**Exercise objective:** The data below should be restated word for word, with every picture omitted.

--- begin Dataset excerpts ---

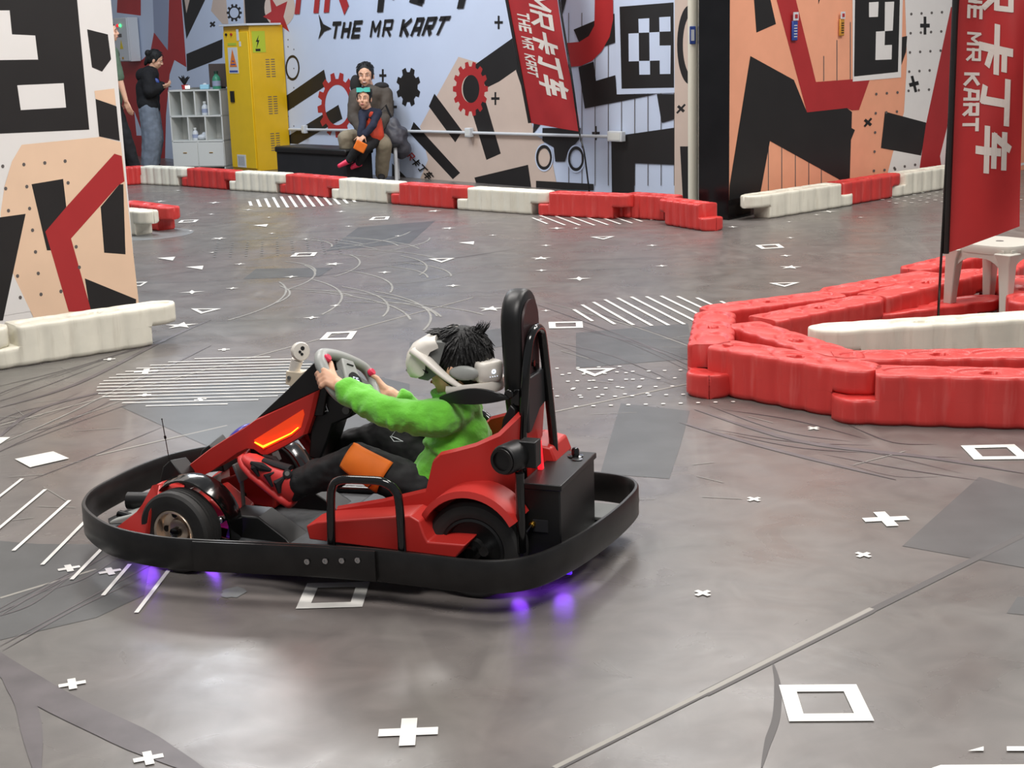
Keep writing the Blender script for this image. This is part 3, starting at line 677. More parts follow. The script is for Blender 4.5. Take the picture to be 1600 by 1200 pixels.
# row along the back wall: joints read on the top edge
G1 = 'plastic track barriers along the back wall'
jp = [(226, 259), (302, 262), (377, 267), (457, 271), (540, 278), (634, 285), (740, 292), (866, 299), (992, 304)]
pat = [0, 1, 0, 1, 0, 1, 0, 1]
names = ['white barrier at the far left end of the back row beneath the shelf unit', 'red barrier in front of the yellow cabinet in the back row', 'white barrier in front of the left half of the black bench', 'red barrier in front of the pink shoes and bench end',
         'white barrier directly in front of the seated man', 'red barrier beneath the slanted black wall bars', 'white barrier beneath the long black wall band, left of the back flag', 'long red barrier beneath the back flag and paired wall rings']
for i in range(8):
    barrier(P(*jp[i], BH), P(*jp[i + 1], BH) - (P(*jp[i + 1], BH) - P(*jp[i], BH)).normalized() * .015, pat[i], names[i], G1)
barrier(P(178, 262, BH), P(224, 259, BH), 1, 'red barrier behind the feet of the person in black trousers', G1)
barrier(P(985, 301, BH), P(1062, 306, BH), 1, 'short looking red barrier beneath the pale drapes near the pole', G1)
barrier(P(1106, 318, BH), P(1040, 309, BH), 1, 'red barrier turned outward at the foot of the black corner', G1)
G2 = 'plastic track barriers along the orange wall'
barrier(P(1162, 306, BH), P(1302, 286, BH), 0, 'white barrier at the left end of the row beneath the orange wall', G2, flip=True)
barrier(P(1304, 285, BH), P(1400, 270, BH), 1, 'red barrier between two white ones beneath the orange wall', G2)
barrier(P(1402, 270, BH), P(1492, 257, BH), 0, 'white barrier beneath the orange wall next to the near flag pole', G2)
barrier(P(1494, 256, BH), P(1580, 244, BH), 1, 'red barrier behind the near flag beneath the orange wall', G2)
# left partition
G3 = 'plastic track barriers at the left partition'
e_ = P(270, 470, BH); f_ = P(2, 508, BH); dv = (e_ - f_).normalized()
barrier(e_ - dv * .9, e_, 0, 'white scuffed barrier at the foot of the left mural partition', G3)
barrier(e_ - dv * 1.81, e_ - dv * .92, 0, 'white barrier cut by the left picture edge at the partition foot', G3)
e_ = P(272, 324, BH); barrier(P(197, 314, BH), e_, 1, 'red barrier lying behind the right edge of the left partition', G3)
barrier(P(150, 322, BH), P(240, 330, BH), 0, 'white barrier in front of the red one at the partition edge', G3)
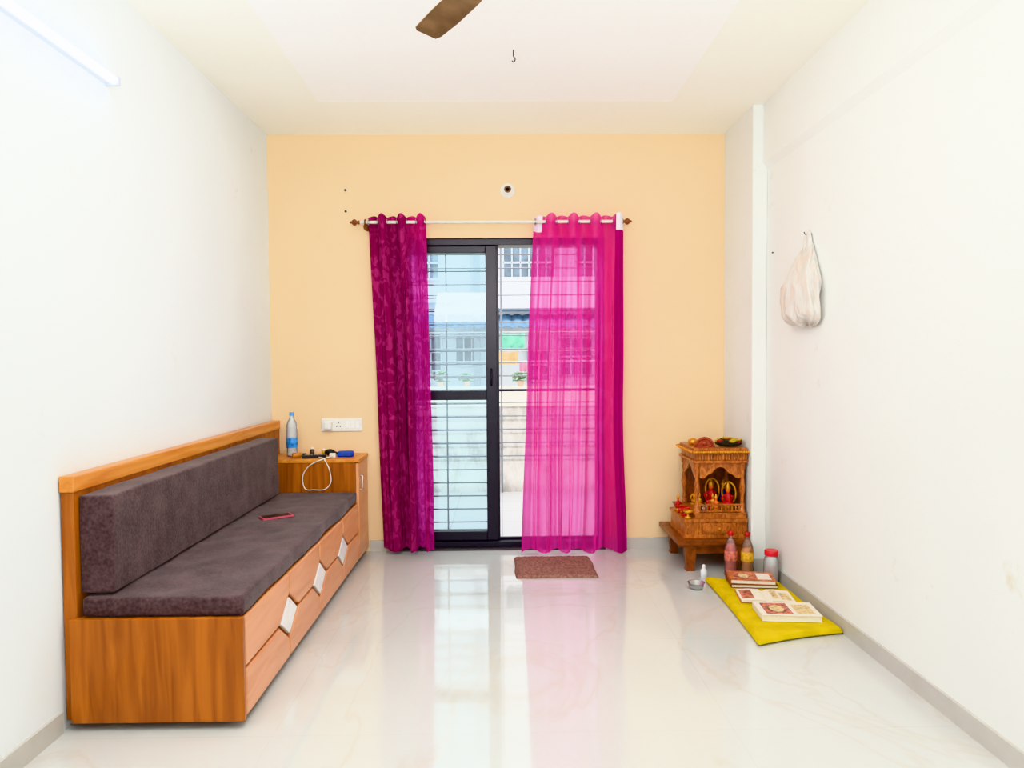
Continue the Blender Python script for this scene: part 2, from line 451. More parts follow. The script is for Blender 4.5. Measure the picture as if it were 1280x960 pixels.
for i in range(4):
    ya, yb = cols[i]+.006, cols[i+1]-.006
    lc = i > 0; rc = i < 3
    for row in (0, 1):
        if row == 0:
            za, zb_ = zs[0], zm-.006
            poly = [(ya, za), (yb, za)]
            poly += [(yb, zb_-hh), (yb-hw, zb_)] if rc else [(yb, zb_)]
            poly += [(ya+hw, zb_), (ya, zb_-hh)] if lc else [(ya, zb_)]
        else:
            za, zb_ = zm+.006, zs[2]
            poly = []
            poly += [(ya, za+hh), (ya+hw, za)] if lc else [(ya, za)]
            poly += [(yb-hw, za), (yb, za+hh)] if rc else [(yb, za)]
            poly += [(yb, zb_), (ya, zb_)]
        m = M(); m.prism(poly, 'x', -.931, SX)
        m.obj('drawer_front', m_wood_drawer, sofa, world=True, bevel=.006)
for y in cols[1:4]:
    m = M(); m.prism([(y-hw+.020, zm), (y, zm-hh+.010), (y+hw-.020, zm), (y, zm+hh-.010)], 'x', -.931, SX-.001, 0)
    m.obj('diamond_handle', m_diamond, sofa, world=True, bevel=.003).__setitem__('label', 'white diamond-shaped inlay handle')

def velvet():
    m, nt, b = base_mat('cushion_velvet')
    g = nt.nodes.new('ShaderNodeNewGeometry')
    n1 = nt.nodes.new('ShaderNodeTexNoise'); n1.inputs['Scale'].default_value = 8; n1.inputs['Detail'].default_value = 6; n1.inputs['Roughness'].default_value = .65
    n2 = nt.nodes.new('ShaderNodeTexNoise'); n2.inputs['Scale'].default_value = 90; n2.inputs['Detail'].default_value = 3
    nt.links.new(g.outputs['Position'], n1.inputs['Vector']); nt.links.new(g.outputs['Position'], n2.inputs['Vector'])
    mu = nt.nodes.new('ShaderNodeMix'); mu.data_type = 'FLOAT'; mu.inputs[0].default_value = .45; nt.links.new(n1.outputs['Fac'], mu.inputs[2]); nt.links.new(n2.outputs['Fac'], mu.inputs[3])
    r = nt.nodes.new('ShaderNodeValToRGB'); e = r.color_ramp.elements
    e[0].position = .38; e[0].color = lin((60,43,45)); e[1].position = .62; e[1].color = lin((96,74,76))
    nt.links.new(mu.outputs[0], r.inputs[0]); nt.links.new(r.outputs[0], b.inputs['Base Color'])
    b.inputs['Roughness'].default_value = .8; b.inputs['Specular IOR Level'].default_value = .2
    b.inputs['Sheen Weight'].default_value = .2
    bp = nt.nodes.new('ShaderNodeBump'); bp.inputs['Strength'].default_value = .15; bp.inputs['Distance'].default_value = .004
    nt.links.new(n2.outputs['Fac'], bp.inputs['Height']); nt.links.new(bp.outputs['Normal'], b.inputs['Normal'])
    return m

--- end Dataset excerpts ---

**Exercise answer:**
Keep writing the Blender script for this image. This is part 3, starting at line 677. More parts follow. The script is for Blender 4.5. Take the picture to be 1600 by 1200 pixels.
# row along the back wall: joints read on the top edge
G1 = 'plastic track barriers along the back wall'
jp = [(226, 259), (302, 262), (377, 267), (457, 271), (540, 278), (634, 285), (740, 292), (866, 299), (992, 304)]
pat = [0, 1, 0, 1, 0, 1, 0, 1]
names = ['white barrier at the far left end of the back row beneath the shelf unit', 'red barrier in front of the yellow cabinet in the back row', 'white barrier in front of the left half of the black bench', 'red barrier in front of the pink shoes and bench end',
         'white barrier directly in front of the seated man', 'red barrier beneath the slanted black wall bars', 'white barrier beneath the long black wall band, left of the back flag', 'long red barrier beneath the back flag and paired wall rings']
for i in range(8):
    barrier(P(*jp[i], BH), P(*jp[i + 1], BH) - (P(*jp[i + 1], BH) - P(*jp[i], BH)).normalized() * .015, pat[i], names[i], G1)
barrier(P(178, 262, BH), P(224, 259, BH), 1, 'red barrier behind the feet of the person in black trousers', G1)
barrier(P(985, 301, BH), P(1062, 306, BH), 1, 'short looking red barrier beneath the pale drapes near the pole', G1)
barrier(P(1106, 318, BH), P(1040, 309, BH), 1, 'red barrier turned outward at the foot of the black corner', G1)
G2 = 'plastic track barriers along the orange wall'
barrier(P(1162, 306, BH), P(1302, 286, BH), 0, 'white barrier at the left end of the row beneath the orange wall', G2, flip=True)
barrier(P(1304, 285, BH), P(1400, 270, BH), 1, 'red barrier between two white ones beneath the orange wall', G2)
barrier(P(1402, 270, BH), P(1492, 257, BH), 0, 'white barrier beneath the orange wall next to the near flag pole', G2)
barrier(P(1494, 256, BH), P(1580, 244, BH), 1, 'red barrier behind the near flag beneath the orange wall', G2)
# left partition
G3 = 'plastic track barriers at the left partition'
e_ = P(270, 470, BH); f_ = P(2, 508, BH); dv = (e_ - f_).normalized()
barrier(e_ - dv * .9, e_, 0, 'white scuffed barrier at the foot of the left mural partition', G3)
barrier(e_ - dv * 1.81, e_ - dv * .92, 0, 'white barrier cut by the left picture edge at the partition foot', G3)
e_ = P(272, 324, BH); barrier(P(197, 314, BH), e_, 1, 'red barrier lying behind the right edge of the left partition', G3)
barrier(P(150, 322, BH), P(240, 330, BH), 0, 'white barrier in front of the red one at the partition edge', G3)
Continue the Blender Python script for this scene: part 2, from line 451. More parts follow. The script is for Blender 4.5. Measure the picture as if it were 1280x960 pixels.
for i in range(4):
    ya, yb = cols[i]+.006, cols[i+1]-.006
    lc = i > 0; rc = i < 3
    for row in (0, 1):
        if row == 0:
            za, zb_ = zs[0], zm-.006
            poly = [(ya, za), (yb, za)]
            poly += [(yb, zb_-hh), (yb-hw, zb_)] if rc else [(yb, zb_)]
            poly += [(ya+hw, zb_), (ya, zb_-hh)] if lc else [(ya, zb_)]
        else:
            za, zb_ = zm+.006, zs[2]
            poly = []
            poly += [(ya, za+hh), (ya+hw, za)] if lc else [(ya, za)]
            poly += [(yb-hw, za), (yb, za+hh)] if rc else [(yb, za)]
            poly += [(yb, zb_), (ya, zb_)]
        m = M(); m.prism(poly, 'x', -.931, SX)
        m.obj('drawer_front', m_wood_drawer, sofa, world=True, bevel=.006)
for y in cols[1:4]:
    m = M(); m.prism([(y-hw+.020, zm), (y, zm-hh+.010), (y+hw-.020, zm), (y, zm+hh-.010)], 'x', -.931, SX-.001, 0)
    m.obj('diamond_handle', m_diamond, sofa, world=True, bevel=.003).__setitem__('label', 'white diamond-shaped inlay handle')

def velvet():
    m, nt, b = base_mat('cushion_velvet')
    g = nt.nodes.new('ShaderNodeNewGeometry')
    n1 = nt.nodes.new('ShaderNodeTexNoise'); n1.inputs['Scale'].default_value = 8; n1.inputs['Detail'].default_value = 6; n1.inputs['Roughness'].default_value = .65
    n2 = nt.nodes.new('ShaderNodeTexNoise'); n2.inputs['Scale'].default_value = 90; n2.inputs['Detail'].default_value = 3
    nt.links.new(g.outputs['Position'], n1.inputs['Vector']); nt.links.new(g.outputs['Position'], n2.inputs['Vector'])
    mu = nt.nodes.new('ShaderNodeMix'); mu.data_type = 'FLOAT'; mu.inputs[0].default_value = .45; nt.links.new(n1.outputs['Fac'], mu.inputs[2]); nt.links.new(n2.outputs['Fac'], mu.inputs[3])
    r = nt.nodes.new('ShaderNodeValToRGB'); e = r.color_ramp.elements
    e[0].position = .38; e[0].color = lin((60,43,45)); e[1].position = .62; e[1].color = lin((96,74,76))
    nt.links.new(mu.outputs[0], r.inputs[0]); nt.links.new(r.outputs[0], b.inputs['Base Color'])
    b.inputs['Roughness'].default_value = .8; b.inputs['Specular IOR Level'].default_value = .2
    b.inputs['Sheen Weight'].default_value = .2
    bp = nt.nodes.new('ShaderNodeBump'); bp.inputs['Strength'].default_value = .15; bp.inputs['Distance'].default_value = .004
    nt.links.new(n2.outputs['Fac'], bp.inputs['Height']); nt.links.new(bp.outputs['Normal'], b.inputs['Normal'])
    return m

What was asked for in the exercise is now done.